At times, in order to mold a part more accurately, Larkin would make it separately. Then, he’d attached it to the figure with wet snow. Slowly the angel took shape. In order to give it an icy sheen and make parts appear translucent, the brothers would carefully douse it with melted snow. 

 

Larkin’s Snow Angel lasted two weeks, coming to the end during the January thaw. But, its fame spread and it became the landmark in Larkin’s life. It launched him into a life-long career as a renowned neoclassical sculptor.  A replica of it is now on display in the Brattleboro Public Library.


(Larkin was born in Chesterfield, just across the river from Brattleboro. See his biography in Notable People to learn more about his life and his famous works of art.)

 

(Portions of this story were taken from a Vermont History Website Story,

Larkin’s Snow Angel, however it is no longer available)


Some Mead Family History

The sculptor Larkin G. Mead Jr. roots ran deep in Chesterfield. Below is an excerpt written by his father another Larkin G. Mead when he was 27 and published in Farmer and Moore’s Historical Collections, at Concord, N. H. in 1822.


The author's father, "Capt. Levi Mead, came to Chesterfield in 1801 from Lexington, Mass., where as a boy he had carried a powder-horn on the fateful 19th of April, 1775, afterward enlisting for the war. He built the tavern in the village at Chesterfield, which, — kept by his two sons, Bradley and Elias, after him, was locally famous as “The Old Mead Tavern” for half a century."  (Pictures of the Tavern can be found in Historical pictures.)

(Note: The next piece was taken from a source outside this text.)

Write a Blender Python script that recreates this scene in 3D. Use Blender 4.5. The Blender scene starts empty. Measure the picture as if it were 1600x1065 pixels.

From The History of Chesterfield by Randall:  "The senior Larkin G. Mead was educated at Chesterfield Academy and Dartmouth College and became a prominent member of the Cheshire bar. He was a man of rare public spirit, active in the cause of education and universally respected both in Chesterfield and in Brattleboro, where he spent the last half of his life. Four of his nine children were born in Chesterfield. Larkin G. Mead, Jr. was the eminent sculptor, Charles Mead was the president of the Stanley Rule and Level Company of New York, Eleanor Mead was the wife of William D. Howells, well-known architectural firm of McKim, Mead & White in New York."